• Brief:
Every entry must be duplicated precisely as written.

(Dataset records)
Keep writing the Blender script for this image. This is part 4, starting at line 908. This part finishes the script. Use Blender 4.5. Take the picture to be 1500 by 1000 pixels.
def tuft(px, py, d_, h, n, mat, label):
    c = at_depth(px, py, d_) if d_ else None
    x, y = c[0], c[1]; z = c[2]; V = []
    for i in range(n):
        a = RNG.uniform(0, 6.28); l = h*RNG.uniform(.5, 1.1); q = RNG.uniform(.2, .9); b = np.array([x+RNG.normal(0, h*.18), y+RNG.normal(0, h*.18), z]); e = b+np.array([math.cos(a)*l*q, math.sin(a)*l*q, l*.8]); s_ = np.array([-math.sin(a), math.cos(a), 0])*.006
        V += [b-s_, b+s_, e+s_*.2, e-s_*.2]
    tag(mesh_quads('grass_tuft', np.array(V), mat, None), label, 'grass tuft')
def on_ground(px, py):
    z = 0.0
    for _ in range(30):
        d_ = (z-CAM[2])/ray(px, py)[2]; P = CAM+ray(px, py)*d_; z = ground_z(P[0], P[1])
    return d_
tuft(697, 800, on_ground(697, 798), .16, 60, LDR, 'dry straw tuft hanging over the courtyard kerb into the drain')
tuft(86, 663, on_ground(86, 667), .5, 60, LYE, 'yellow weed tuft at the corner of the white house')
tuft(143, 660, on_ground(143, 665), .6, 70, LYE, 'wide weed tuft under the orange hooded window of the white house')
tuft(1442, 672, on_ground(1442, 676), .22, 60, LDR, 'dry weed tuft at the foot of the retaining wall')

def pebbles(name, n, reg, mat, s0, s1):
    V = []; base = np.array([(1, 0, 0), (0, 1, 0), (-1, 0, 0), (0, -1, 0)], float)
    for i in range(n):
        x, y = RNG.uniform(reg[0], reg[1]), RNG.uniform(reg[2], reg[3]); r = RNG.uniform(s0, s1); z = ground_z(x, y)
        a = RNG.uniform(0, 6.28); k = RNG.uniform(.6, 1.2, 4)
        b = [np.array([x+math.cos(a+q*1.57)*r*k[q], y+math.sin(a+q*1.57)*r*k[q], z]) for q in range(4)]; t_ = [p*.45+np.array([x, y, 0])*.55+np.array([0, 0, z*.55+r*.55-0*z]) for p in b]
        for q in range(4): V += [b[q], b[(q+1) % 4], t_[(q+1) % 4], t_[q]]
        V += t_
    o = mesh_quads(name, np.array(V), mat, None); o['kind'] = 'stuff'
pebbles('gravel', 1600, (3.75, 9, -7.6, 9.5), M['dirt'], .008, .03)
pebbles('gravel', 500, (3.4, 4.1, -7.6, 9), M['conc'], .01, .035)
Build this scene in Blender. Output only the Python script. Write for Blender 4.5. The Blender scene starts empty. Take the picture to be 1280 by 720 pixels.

• Completed exercise:
Keep writing the Blender script for this image. This is part 4, starting at line 908. This part finishes the script. Use Blender 4.5. Take the picture to be 1500 by 1000 pixels.
def tuft(px, py, d_, h, n, mat, label):
    c = at_depth(px, py, d_) if d_ else None
    x, y = c[0], c[1]; z = c[2]; V = []
    for i in range(n):
        a = RNG.uniform(0, 6.28); l = h*RNG.uniform(.5, 1.1); q = RNG.uniform(.2, .9); b = np.array([x+RNG.normal(0, h*.18), y+RNG.normal(0, h*.18), z]); e = b+np.array([math.cos(a)*l*q, math.sin(a)*l*q, l*.8]); s_ = np.array([-math.sin(a), math.cos(a), 0])*.006
        V += [b-s_, b+s_, e+s_*.2, e-s_*.2]
    tag(mesh_quads('grass_tuft', np.array(V), mat, None), label, 'grass tuft')
def on_ground(px, py):
    z = 0.0
    for _ in range(30):
        d_ = (z-CAM[2])/ray(px, py)[2]; P = CAM+ray(px, py)*d_; z = ground_z(P[0], P[1])
    return d_
tuft(697, 800, on_ground(697, 798), .16, 60, LDR, 'dry straw tuft hanging over the courtyard kerb into the drain')
tuft(86, 663, on_ground(86, 667), .5, 60, LYE, 'yellow weed tuft at the corner of the white house')
tuft(143, 660, on_ground(143, 665), .6, 70, LYE, 'wide weed tuft under the orange hooded window of the white house')
tuft(1442, 672, on_ground(1442, 676), .22, 60, LDR, 'dry weed tuft at the foot of the retaining wall')

def pebbles(name, n, reg, mat, s0, s1):
    V = []; base = np.array([(1, 0, 0), (0, 1, 0), (-1, 0, 0), (0, -1, 0)], float)
    for i in range(n):
        x, y = RNG.uniform(reg[0], reg[1]), RNG.uniform(reg[2], reg[3]); r = RNG.uniform(s0, s1); z = ground_z(x, y)
        a = RNG.uniform(0, 6.28); k = RNG.uniform(.6, 1.2, 4)
        b = [np.array([x+math.cos(a+q*1.57)*r*k[q], y+math.sin(a+q*1.57)*r*k[q], z]) for q in range(4)]; t_ = [p*.45+np.array([x, y, 0])*.55+np.array([0, 0, z*.55+r*.55-0*z]) for p in b]
        for q in range(4): V += [b[q], b[(q+1) % 4], t_[(q+1) % 4], t_[q]]
        V += t_
    o = mesh_quads(name, np.array(V), mat, None); o['kind'] = 'stuff'
pebbles('gravel', 1600, (3.75, 9, -7.6, 9.5), M['dirt'], .008, .03)
pebbles('gravel', 500, (3.4, 4.1, -7.6, 9), M['conc'], .01, .035)
Build this scene in Blender. Output only the Python script. Write for Blender 4.5. The Blender scene starts empty. Take the picture to be 1280 by 720 pixels.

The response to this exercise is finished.